The following are definitions of certain terms used in this Form 10-Q filing:

"Banded cigarette paper" is a type of paper, used to produce lower ignition propensity cigarettes, by applying bands to the paper during the papermaking process.
"Binder" is used to hold the tobacco leaves in a cylindrical shape during the production process of cigars.
"Cigarette paper" wraps the column of tobacco within a cigarette and has varying properties such as basis weight, porosity, opacity, tensile strength, texture and burn rate.
"Flax" is a cellulose fiber from a flax plant used as a raw material in the production of certain cigarette papers.
"Lower ignition propensity cigarette paper" includes banded and print banded cigarette paper, both of which contain bands, which increase the likelihood that an unattended cigarette will self-extinguish.
"Net debt to EBITDA ratio" is a financial measurement used in bank covenants where "Net Debt" is defined as consolidated total debt minus unrestricted cash and cash equivalents in excess of $15 million, and “EBITDA” is defined as net income plus the sum of interest expense, income tax expense, depreciation and amortization, non-cash restructuring and impairment charges less amortization of deferred revenue and interest in the earnings of equity affiliates to the extent such earnings are not distributed to the Company.
"Total debt to capital ratio" is total debt divided by the sum of total debt and total stockholders’ equity.
"Net debt to equity ratio" is total debt less cash and cash equivalents, divided by stockholders’ equity.
"Net operating working capital" is accounts receivable, inventory, income taxes receivable and prepaid expense, less accounts payable, accrued expenses and income taxes payable.
"Opacity" is a measure of the extent to which light is allowed to pass through a given material.
"Operating profit return on assets" is operating profit divided by average total assets.
"Plug wrap paper" wraps the outer layer of a cigarette filter and is used to hold the filter materials in a cylindrical form.

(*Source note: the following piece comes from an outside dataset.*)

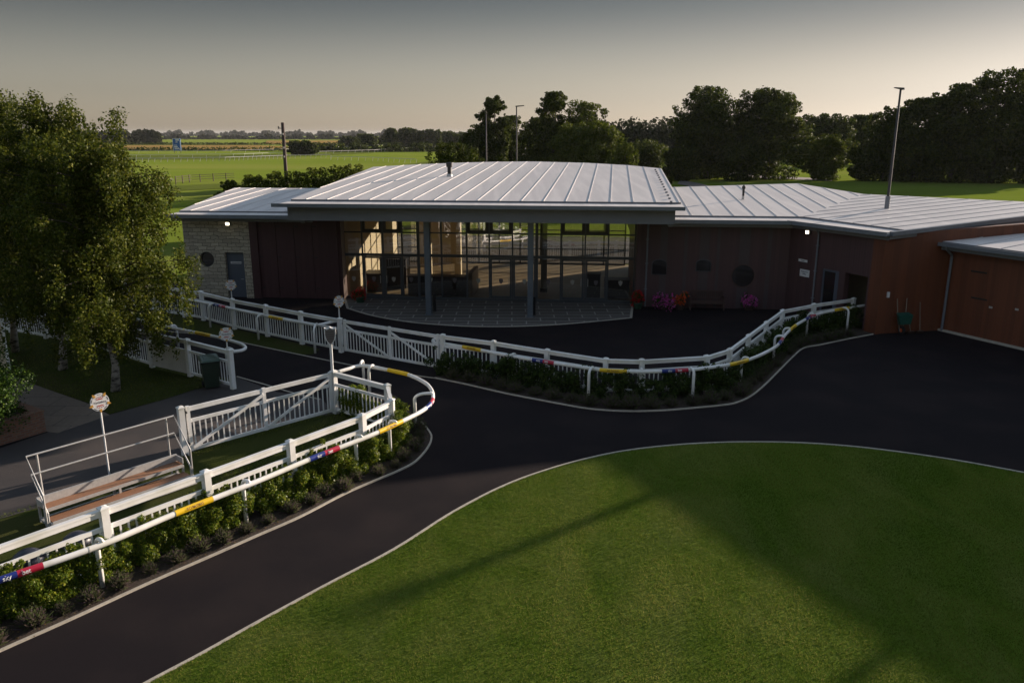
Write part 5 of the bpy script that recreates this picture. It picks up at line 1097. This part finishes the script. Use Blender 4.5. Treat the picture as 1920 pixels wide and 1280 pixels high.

"Print banded cigarette paper" is a type of paper, used to produce lower ignition propensity cigarettes, with bands added to the paper during a printing process, subsequent to the papermaking process.
"Reconstituted tobacco" is produced in two forms: leaf, or reconstituted tobacco leaf, and wrapper and binder products. Reconstituted tobacco leaf is blended with virgin tobacco as a design aid to achieve certain attributes of finished cigarettes. Wrapper and binder are reconstituted tobacco products used by manufacturers of cigars.
"Restructuring expense" represents expenses incurred in connection with activities intended to significantly change the size or nature of the business operations, including significantly reduced utilization of operating equipment, exit of a product or market or a significant workforce reduction and charges to reduce property, plant and equipment to its fair value.
"Start-up costs" are costs incurred prior to generation of income producing activities in the case of a new plant, or costs incurred in excess of expected ongoing normal costs in the case of a new or rebuilt machine. Start-up costs can include excess variable costs such as raw materials, utilities and labor and unabsorbed fixed costs.
"Tipping paper" joins the filter element to the tobacco-filled column of the cigarette and is both printable and glueable at high speeds.
"Wrapper" covers the outside of cigars providing a uniform, finished appearance.